Damascus jihadist evacuation plan on hold as rebel leader killed

December 26, 2015 4:14 pm
Zahran Alloush (C) was arrested in 2009 and was released in June 2011 in a general amnesty, just three months after Syria's uprising against President Bashar al-Assad erupted  © AFP
Zahran Alloush (C) was arrested in 2009 and was released in June 2011 in a general amnesty, just three months after Syria’s uprising against President Bashar al-Assad erupted

, DAMASCUS, Dec 26 – A plan to evacuate thousands of jihadist fighters and civilians from three besieged districts of Syria’s capital was on hold Saturday, a day after an air strike killed a rebel leader.

Zahran Alloush, 44, was the commander of the Jaish al-Islam (Army of Islam) movement, the predominant opposition faction in the Eastern Ghouta rebel bastion east of Damascus.

A senior member of Jaish al-Islam said three planes had targeted a “secret meeting” of commanders, and confirmed that Alloush was among those killed.

His death, in an air raid claimed by President Bashar al-Assad’s regime, was seen as dealing a heavy blow to the nearly five-year uprising and also complicating a fragile peace process.

It also halted the planned evacuation of some 4,000 people, half of them jihadists, from three southern districts of Damascus.

The plan, according to a government official, would see the evacuees transferred out of Qadam, Hajar al-Aswad and the besieged Palestinian camp of Yarmuk on Saturday and into northern Syria.
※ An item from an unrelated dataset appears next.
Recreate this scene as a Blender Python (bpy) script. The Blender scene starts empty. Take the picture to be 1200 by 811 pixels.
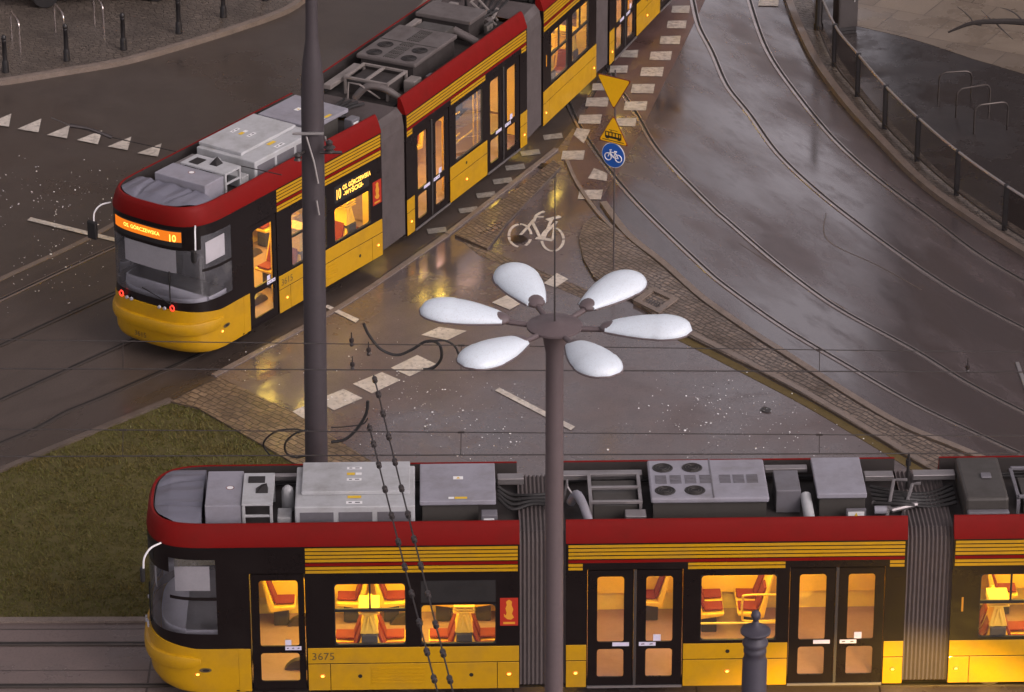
import bpy, bmesh, math, random
from mathutils import Vector, Matrix
random.seed(7)
PI = math.pi
S = bpy.context.scene
COL = S.collection

# ------------------------------------------------------------------ camera model
F_PX, PITCH, CAM_H, ROLL = 4728.0754, .4427, 33.3951, -.003
CP, SP = math.cos(PITCH), math.sin(PITCH)
def ray(px, py):
    a, b = px - 600, py - 405.5
    c, s = math.cos(-ROLL), math.sin(-ROLL)
    u, v = (a*c - b*s)/F_PX, (a*s + b*c)/F_PX
    return u, CP - v*SP, -SP - v*CP
def G(px, py, z=0.0):                       # ground point seen at a photo position
    dx, dy, dz = ray(px, py); t = (z - CAM_H)/dz
    return Vector((dx*t, dy*t, z))
def RY(px, py, Y):                          # point at distance Y seen at a photo position
    dx, dy, dz = ray(px, py); t = Y/dy
    return Vector((dx*t, Y, CAM_H + dz*t))

cam_d = bpy.data.cameras.new("camera"); cam = bpy.data.objects.new("camera", cam_d); COL.objects.link(cam)
cam_d.sensor_width = 36; cam_d.lens = F_PX/1200*36; cam_d.clip_end = 2000; cam_d.clip_start = 1
cam.location = (0, 0, CAM_H)
cam.rotation_euler = (Matrix.Rotation(PI/2 - PITCH, 3, 'X') @ Matrix.Rotation(ROLL, 3, 'Z')).to_euler()
S.camera = cam

# ------------------------------------------------------------------ materials
def new_mat(name):
    m = bpy.data.materials.new(name); m.use_nodes = True
    nt = m.node_tree; b = nt.nodes['Principled BSDF']
    return m, nt, b
def N(nt, typ, **kw):
    n = nt.nodes.new(typ)
    for k, v in kw.items():
        if k in n.inputs.keys(): n.inputs[k].default_value = v
        else: setattr(n, k, v)
    return n
def noise(nt, co, scale, detail=4, rough=.55):
    n = N(nt, 'ShaderNodeTexNoise'); n.inputs['Scale'].default_value = scale
    n.inputs['Detail'].default_value = detail; n.inputs['Roughness'].default_value = rough
    nt.links.new(co, n.inputs['Vector']); return n.outputs['Fac']
def ramp(nt, fac, stops, interp='LINEAR'):
    r = N(nt, 'ShaderNodeValToRGB'); r.color_ramp.interpolation = interp
    e = r.color_ramp.elements
    while len(e) < len(stops): e.new(.5)
    for el, (p, c) in zip(e, stops):
        el.position = p; el.color = (*c, 1) if len(c) == 3 else c
    nt.links.new(fac, r.inputs['Fac']); return r.outputs['Color']
def mix(nt, a, b, fac, blend='MIX'):
    m = N(nt, 'ShaderNodeMix', data_type='RGBA', blend_type=blend)
    for sock, v in ((m.inputs[0], fac), (m.inputs[6], a), (m.inputs[7], b)):
        if hasattr(v, 'links') or hasattr(v, 'is_linked'): nt.links.new(v, sock)
        else: sock.default_value = v if not isinstance(v, tuple) else ((*v, 1) if len(v) == 3 else v)
    return m.outputs[2]
def coords(nt): return N(nt, 'ShaderNodeTexCoord').outputs['Object']
def bump(nt, b, h, strength=.3, dist=.01):
    n = N(nt, 'ShaderNodeBump'); n.inputs['Strength'].default_value = strength; n.inputs['Distance'].default_value = dist
    nt.links.new(h, n.inputs['Height']); nt.links.new(n.outputs['Normal'], b.inputs['Normal'])
def g3(v): return (v, v, v)

def paint(name, col, rough=.35, dirt=.25, dirtcol=(.05, .04, .035), metal=0, coat=0, scale=2.2):
    m, nt, b = new_mat(name); co = coords(nt)
    n1 = noise(nt, co, scale, 6, .65); n2 = noise(nt, co, scale*9, 3, .6)
    f = ramp(nt, n1, [(.45, g3(0)), (.8, g3(dirt))])
    c = mix(nt, col, dirtcol, f)
    c2 = mix(nt, c, tuple(x*.82 for x in col), ramp(nt, n2, [(.45, g3(0)), (.75, g3(.35))]))
    nt.links.new(c2, b.inputs['Base Color'])
    r = ramp(nt, n1, [(.3, g3(rough*.8)), (.8, g3(min(1, rough*1.5)))])
    nt.links.new(r, b.inputs['Roughness']); b.inputs['Metallic'].default_value = metal
    b.inputs['Coat Weight'].default_value = coat
    if name.startswith('opal'):                 # rain drops and streaks of grime on the lamp covers
        d = noise(nt, co, 55, 2, .6); bump(nt, b, d, .25, .004)
        nt.links.new(mix(nt, c2, dirtcol, ramp(nt, d, [(.55, g3(0)), (.7, g3(.55))])), b.inputs['Base Color'])
    return m
def emit(name, col, st, base=(.02, .02, .02)):
    m, nt, b = new_mat(name); b.inputs['Base Color'].default_value = (*base, 1)
    b.inputs['Emission Color'].default_value = (*col, 1); b.inputs['Emission Strength'].default_value = st
    return m
def glass(name, tint=(.9, .9, .9), refl=1.0, rough=.03, veil=0, film=(.6, .6, .66)):
    m, nt, b = new_mat(name); nt.nodes.remove(b)
    out = nt.nodes['Material Output']
    t = N(nt, 'ShaderNodeBsdfTransparent'); t.inputs['Color'].default_value = (*tint, 1)
    g = N(nt, 'ShaderNodeBsdfGlossy'); g.inputs['Roughness'].default_value = rough
    fr = N(nt, 'ShaderNodeFresnel'); fr.inputs['IOR'].default_value = 1.5
    mu = N(nt, 'ShaderNodeMath', operation='MULTIPLY'); mu.inputs[1].default_value = refl
    nt.links.new(fr.outputs[0], mu.inputs[0])
    mx = N(nt, 'ShaderNodeMixShader'); nt.links.new(mu.outputs[0], mx.inputs[0])
    nt.links.new(t.outputs[0], mx.inputs[1]); nt.links.new(g.outputs[0], mx.inputs[2])
    if veil:                                    # pale haze mixed into the pane to grey it, standing in for light
        df = N(nt, 'ShaderNodeBsdfDiffuse'); df.inputs['Color'].default_value = (*film, 1)
        m2 = N(nt, 'ShaderNodeMixShader'); co = coords(nt)
        nt.links.new(ramp(nt, noise(nt, co, 2.5, 5, .6), [(.3, g3(veil*.5)), (.7, g3(veil*1.5))]), m2.inputs[0])
        nt.links.new(mx.outputs[0], m2.inputs[1]); nt.links.new(df.outputs[0], m2.inputs[2]); mx = m2
    nt.links.new(mx.outputs[0], out.inputs['Surface'])
    return m
def wet(name, dark, light, rlo=.12, rhi=.5, pud=.5, scale=.35, tint=None, fine=18, bumpy=.25, spec=.5, streak=None, film=.45):
    """wet paving: puddle film where the roughness drops, grain where it is only damp"""
    m, nt, b = new_mat(name); co = coords(nt)
    if streak:
        m0 = N(nt, 'ShaderNodeMapping'); m0.inputs['Rotation'].default_value = (0, 0, streak); nt.links.new(co, m0.inputs['Vector'])
        mp = N(nt, 'ShaderNodeMapping'); mp.inputs['Scale'].default_value = (.42, 1.25, 1)
        nt.links.new(m0.outputs['Vector'], mp.inputs['Vector']); cs = mp.outputs['Vector']
    else: cs = co
    big = noise(nt, cs, scale, 5, .6); mid = noise(nt, cs, scale*6, 4, .6); fn = noise(nt, co, fine*2.5, 3, .7)
    c = mix(nt, dark, light, ramp(nt, mid, [(.3, g3(0)), (.7, g3(1))]))
    c = mix(nt, c, tuple(x*.45 for x in dark), ramp(nt, fn, [(.5, g3(0)), (.72, g3(.8))]))
    c = mix(nt, c, tuple(x*.6 for x in dark), ramp(nt, big, [(pud-.06, g3(0)), (pud+.12, g3(.75))]))
    nt.links.new(c, b.inputs['Base Color'])
    r = ramp(nt, big, [(pud-.1, g3(rhi)), (pud+.1, g3(rlo))])
    r2 = mix(nt, r, g3(rhi*1.1), ramp(nt, mid, [(.45, g3(0)), (.75, g3(.5))]))
    nt.links.new(r2, b.inputs['Roughness']); b.inputs['Specular IOR Level'].default_value = spec
    wl = ramp(nt, big, [(pud-.10, g3(0)), (pud+.02, g3(film*.55)), (pud+.12, g3(film))])
    wl = mix(nt, wl, g3(0), ramp(nt, mid, [(.52, g3(0)), (.72, g3(.7))]))
    nt.links.new(wl, b.inputs['Coat Weight']); b.inputs['Coat Roughness'].default_value = .13; b.inputs['Coat IOR'].default_value = 1.6
    h = mix(nt, fn, g3(.5), ramp(nt, big, [(pud-.05, g3(0)), (pud+.1, g3(.85))]))
    bump(nt, b, h, bumpy, .006)
    return m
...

They are expected to include members of the Islamic State (IS) jihadist group and Al-Qaeda-affiliated Al-Nusra Front.

But a security source close to the negotiations told AFP that the plan was now on hold because of Alloush’s death.

“Jaish al-Islam was supposed to provide safe passage through areas east of Damascus for the buses heading to Raqa,” IS’s Syria bastion, the source said by phone.

“About 1,200 people were supposed to leave today (Saturday), but the death of Zahran Alloush means we are back to square one,” he said.

He said buses that were standing by to transfer the evacuees left empty and “the plan was on hold until Jaish al-Islam reorganises itself”.

Another source close to the negotiations said there was a “delay” in implementing the deal but that it was “still in place”.

The Syrian Observatory for Human Rights described the deal as “frozen”.

“It was frozen, but not cancelled, because of logistical issues linked essentially to the difficulty of providing safe passage,” said Observatory head Rami Abdel Rahman.

– ‘Dozens’ of rebels killed –

The deal came after two months of intense negotiations between Syria’s government and district leaders, according to the Britain-based monitor.

In April, IS militants attacked the Yarmuk Palestinian camp, fighting Al-Nusra units there for control.

Their subsequent advance into Qadam in August took them closer than ever to central Damascus.

A similar deal earlier this month in the central city of Homs saw 2,000 rebels and civilians leave the last opposition-held neighbourhood.

Syria’s conflict erupted in 2011 with anti-government protests but has spiralled into a multi-sided civil war across the country.

Jaish al-Islam’s Alloush was a leading figure in the rebel movement in Damascus province, and had been holding a senior-level meeting in Eastern Ghouta when he was killed.

A Syrian security source told AFP that “dozens” of rebel fighters died in the air strikes, carried out by Syria’s air force with newly provided Russian missiles.

The jets launched two rounds of strikes on the meeting with four missiles each, the source said. At least 12 Jaish al-Islam members and seven from the Islamist Ahrar al-Sham group were killed.

Hours afterwards, leading members of Jaish al-Islam elected Abu Hammam al-Buwaydani as a replacement, according to the Observatory.

Buwaydani is a 40-year-old businessman and fighter from Douma in Eastern Ghouta who hails from a family with strong ties to the Muslim Brotherhood, the monitor said.

Backed by Riyadh, Jaish al-Islam recently took part in a landmark opposition meeting in Saudi Arabia aimed at forming a united front for eventual talks with Assad’s regime.

Last week, the UN Security Council unanimously adopted a resolution endorsing a proposed peace plan to bring the regime and opposition together for talks in January.

Jaish al-Islam was known to have extremist views and to have supported the establishment of an Islamic state before recently moving towards a more moderate position.

The group has remained firmly opposed to both Assad and to IS.